Question

The sum of kinetic energy and potential energy of a simple pendulum bob is 0.02 J. The speed of the simple pendulum bob at equilibrium position is approximately: (Consider mass of the bob = 20 g)

• A. 14.1 m/s
• B. 1.41 m/s
• C. 2.0 m/s
• D. 0.2 m/s

Hint:

In conservation of energy problems, always convert mass to kilograms (SI units) immediately to avoid decimal errors in your final result.

Answer 1

The Correct Option is B

Step 1: Understanding the Concept:
According to the law of conservation of mechanical energy, the total energy (KE + PE) remains constant. At the equilibrium position (lowest point), the potential energy is zero (reference level), so all the energy is converted into kinetic energy.

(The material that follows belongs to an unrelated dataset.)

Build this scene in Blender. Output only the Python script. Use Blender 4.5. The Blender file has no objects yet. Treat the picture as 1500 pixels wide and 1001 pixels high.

Step 2: Key Formula or Approach:
1. Total Energy ($E$) = Max Kinetic Energy 2. $E = \frac{1}{2} mv^2$

Step 3: Detailed Explanation:
Given: $E = 0.02$ J, $m = 20$ g = 0.02 kg. (Note: Assuming the "eV" in the user prompt was a typo for "J" given the typical scale of such physics problems, as 0.02 eV would result in an extremely small, non-listed velocity). 1. Set up the energy equation: \[ 0.02 = \frac{1}{2} \times 0.02 \times v^2 \] 2. Simplify: \[ 0.02 = 0.01 \times v^2 \] \[ v^2 = \frac{0.02}{0.01} = 2 \] 3. Calculate $v$: \[ v = \sqrt{2} \approx 1.41 \text{ m/s} \]

Step 4: Final Answer:
The speed at the equilibrium position is approximately 1.41 m/s.